• Task brief:
Make an exact copy of all the data.

• Provided data:
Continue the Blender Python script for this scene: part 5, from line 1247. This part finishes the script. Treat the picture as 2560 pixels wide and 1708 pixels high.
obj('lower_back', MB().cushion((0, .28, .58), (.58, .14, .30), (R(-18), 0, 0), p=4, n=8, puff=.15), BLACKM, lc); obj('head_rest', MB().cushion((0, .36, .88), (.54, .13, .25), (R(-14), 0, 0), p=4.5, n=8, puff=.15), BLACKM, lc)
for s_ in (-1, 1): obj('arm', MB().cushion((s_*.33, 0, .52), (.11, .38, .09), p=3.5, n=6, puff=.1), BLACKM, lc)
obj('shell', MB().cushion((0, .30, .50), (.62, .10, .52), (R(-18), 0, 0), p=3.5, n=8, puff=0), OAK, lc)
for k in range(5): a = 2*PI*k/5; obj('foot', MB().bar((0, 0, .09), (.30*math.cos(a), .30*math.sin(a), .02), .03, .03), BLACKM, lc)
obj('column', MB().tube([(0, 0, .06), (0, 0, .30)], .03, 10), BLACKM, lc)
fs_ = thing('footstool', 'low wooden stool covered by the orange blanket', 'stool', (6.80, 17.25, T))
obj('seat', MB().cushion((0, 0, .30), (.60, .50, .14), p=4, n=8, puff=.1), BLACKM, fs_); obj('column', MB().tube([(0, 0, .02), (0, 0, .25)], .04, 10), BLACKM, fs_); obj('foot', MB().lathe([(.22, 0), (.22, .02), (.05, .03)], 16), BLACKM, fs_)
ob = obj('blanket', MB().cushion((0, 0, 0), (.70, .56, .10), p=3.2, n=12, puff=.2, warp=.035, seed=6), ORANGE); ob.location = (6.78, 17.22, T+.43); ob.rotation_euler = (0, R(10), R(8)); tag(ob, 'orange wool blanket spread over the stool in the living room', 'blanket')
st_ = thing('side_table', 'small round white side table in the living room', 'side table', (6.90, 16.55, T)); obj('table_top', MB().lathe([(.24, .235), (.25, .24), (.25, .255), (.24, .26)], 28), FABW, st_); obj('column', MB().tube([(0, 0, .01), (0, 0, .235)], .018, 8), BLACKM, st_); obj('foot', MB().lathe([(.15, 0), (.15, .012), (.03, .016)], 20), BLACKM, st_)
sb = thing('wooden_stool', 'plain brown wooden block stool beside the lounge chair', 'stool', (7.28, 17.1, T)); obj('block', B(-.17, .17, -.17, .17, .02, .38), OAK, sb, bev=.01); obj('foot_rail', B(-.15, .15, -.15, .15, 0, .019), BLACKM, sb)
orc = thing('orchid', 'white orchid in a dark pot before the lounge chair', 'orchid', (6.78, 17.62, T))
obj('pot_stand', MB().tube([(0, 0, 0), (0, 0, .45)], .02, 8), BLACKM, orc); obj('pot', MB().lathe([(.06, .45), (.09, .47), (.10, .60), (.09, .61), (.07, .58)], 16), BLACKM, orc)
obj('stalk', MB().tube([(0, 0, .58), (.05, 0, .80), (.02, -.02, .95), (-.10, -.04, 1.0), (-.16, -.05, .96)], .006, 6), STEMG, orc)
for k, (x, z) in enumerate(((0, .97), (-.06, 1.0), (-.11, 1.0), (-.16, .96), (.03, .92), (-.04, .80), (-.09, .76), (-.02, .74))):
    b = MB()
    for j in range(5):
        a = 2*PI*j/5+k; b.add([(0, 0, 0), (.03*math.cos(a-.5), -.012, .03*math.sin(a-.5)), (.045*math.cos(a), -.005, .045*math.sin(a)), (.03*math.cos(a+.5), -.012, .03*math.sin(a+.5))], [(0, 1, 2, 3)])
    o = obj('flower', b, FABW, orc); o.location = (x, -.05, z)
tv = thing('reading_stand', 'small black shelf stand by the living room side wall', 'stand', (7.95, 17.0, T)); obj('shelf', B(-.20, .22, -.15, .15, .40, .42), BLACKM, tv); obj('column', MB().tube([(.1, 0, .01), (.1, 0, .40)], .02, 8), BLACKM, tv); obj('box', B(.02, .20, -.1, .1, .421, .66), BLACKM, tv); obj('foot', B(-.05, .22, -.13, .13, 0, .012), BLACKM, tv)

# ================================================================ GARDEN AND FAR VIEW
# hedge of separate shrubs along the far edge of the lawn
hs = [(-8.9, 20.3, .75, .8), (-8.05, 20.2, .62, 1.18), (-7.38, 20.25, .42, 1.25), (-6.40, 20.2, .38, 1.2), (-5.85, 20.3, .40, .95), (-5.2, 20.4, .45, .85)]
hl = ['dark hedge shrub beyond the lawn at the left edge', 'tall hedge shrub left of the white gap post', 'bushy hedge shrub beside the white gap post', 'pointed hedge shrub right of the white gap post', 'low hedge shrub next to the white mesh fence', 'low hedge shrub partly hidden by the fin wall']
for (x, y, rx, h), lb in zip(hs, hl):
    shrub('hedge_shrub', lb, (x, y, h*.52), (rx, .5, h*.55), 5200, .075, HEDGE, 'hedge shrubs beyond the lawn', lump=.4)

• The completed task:
Continue the Blender Python script for this scene: part 5, from line 1247. This part finishes the script. Treat the picture as 2560 pixels wide and 1708 pixels high.
obj('lower_back', MB().cushion((0, .28, .58), (.58, .14, .30), (R(-18), 0, 0), p=4, n=8, puff=.15), BLACKM, lc); obj('head_rest', MB().cushion((0, .36, .88), (.54, .13, .25), (R(-14), 0, 0), p=4.5, n=8, puff=.15), BLACKM, lc)
for s_ in (-1, 1): obj('arm', MB().cushion((s_*.33, 0, .52), (.11, .38, .09), p=3.5, n=6, puff=.1), BLACKM, lc)
obj('shell', MB().cushion((0, .30, .50), (.62, .10, .52), (R(-18), 0, 0), p=3.5, n=8, puff=0), OAK, lc)
for k in range(5): a = 2*PI*k/5; obj('foot', MB().bar((0, 0, .09), (.30*math.cos(a), .30*math.sin(a), .02), .03, .03), BLACKM, lc)
obj('column', MB().tube([(0, 0, .06), (0, 0, .30)], .03, 10), BLACKM, lc)
fs_ = thing('footstool', 'low wooden stool covered by the orange blanket', 'stool', (6.80, 17.25, T))
obj('seat', MB().cushion((0, 0, .30), (.60, .50, .14), p=4, n=8, puff=.1), BLACKM, fs_); obj('column', MB().tube([(0, 0, .02), (0, 0, .25)], .04, 10), BLACKM, fs_); obj('foot', MB().lathe([(.22, 0), (.22, .02), (.05, .03)], 16), BLACKM, fs_)
ob = obj('blanket', MB().cushion((0, 0, 0), (.70, .56, .10), p=3.2, n=12, puff=.2, warp=.035, seed=6), ORANGE); ob.location = (6.78, 17.22, T+.43); ob.rotation_euler = (0, R(10), R(8)); tag(ob, 'orange wool blanket spread over the stool in the living room', 'blanket')
st_ = thing('side_table', 'small round white side table in the living room', 'side table', (6.90, 16.55, T)); obj('table_top', MB().lathe([(.24, .235), (.25, .24), (.25, .255), (.24, .26)], 28), FABW, st_); obj('column', MB().tube([(0, 0, .01), (0, 0, .235)], .018, 8), BLACKM, st_); obj('foot', MB().lathe([(.15, 0), (.15, .012), (.03, .016)], 20), BLACKM, st_)
sb = thing('wooden_stool', 'plain brown wooden block stool beside the lounge chair', 'stool', (7.28, 17.1, T)); obj('block', B(-.17, .17, -.17, .17, .02, .38), OAK, sb, bev=.01); obj('foot_rail', B(-.15, .15, -.15, .15, 0, .019), BLACKM, sb)
orc = thing('orchid', 'white orchid in a dark pot before the lounge chair', 'orchid', (6.78, 17.62, T))
obj('pot_stand', MB().tube([(0, 0, 0), (0, 0, .45)], .02, 8), BLACKM, orc); obj('pot', MB().lathe([(.06, .45), (.09, .47), (.10, .60), (.09, .61), (.07, .58)], 16), BLACKM, orc)
obj('stalk', MB().tube([(0, 0, .58), (.05, 0, .80), (.02, -.02, .95), (-.10, -.04, 1.0), (-.16, -.05, .96)], .006, 6), STEMG, orc)
for k, (x, z) in enumerate(((0, .97), (-.06, 1.0), (-.11, 1.0), (-.16, .96), (.03, .92), (-.04, .80), (-.09, .76), (-.02, .74))):
    b = MB()
    for j in range(5):
        a = 2*PI*j/5+k; b.add([(0, 0, 0), (.03*math.cos(a-.5), -.012, .03*math.sin(a-.5)), (.045*math.cos(a), -.005, .045*math.sin(a)), (.03*math.cos(a+.5), -.012, .03*math.sin(a+.5))], [(0, 1, 2, 3)])
    o = obj('flower', b, FABW, orc); o.location = (x, -.05, z)
tv = thing('reading_stand', 'small black shelf stand by the living room side wall', 'stand', (7.95, 17.0, T)); obj('shelf', B(-.20, .22, -.15, .15, .40, .42), BLACKM, tv); obj('column', MB().tube([(.1, 0, .01), (.1, 0, .40)], .02, 8), BLACKM, tv); obj('box', B(.02, .20, -.1, .1, .421, .66), BLACKM, tv); obj('foot', B(-.05, .22, -.13, .13, 0, .012), BLACKM, tv)

# ================================================================ GARDEN AND FAR VIEW
# hedge of separate shrubs along the far edge of the lawn
hs = [(-8.9, 20.3, .75, .8), (-8.05, 20.2, .62, 1.18), (-7.38, 20.25, .42, 1.25), (-6.40, 20.2, .38, 1.2), (-5.85, 20.3, .40, .95), (-5.2, 20.4, .45, .85)]
hl = ['dark hedge shrub beyond the lawn at the left edge', 'tall hedge shrub left of the white gap post', 'bushy hedge shrub beside the white gap post', 'pointed hedge shrub right of the white gap post', 'low hedge shrub next to the white mesh fence', 'low hedge shrub partly hidden by the fin wall']
for (x, y, rx, h), lb in zip(hs, hl):
    shrub('hedge_shrub', lb, (x, y, h*.52), (rx, .5, h*.55), 5200, .075, HEDGE, 'hedge shrubs beyond the lawn', lump=.4)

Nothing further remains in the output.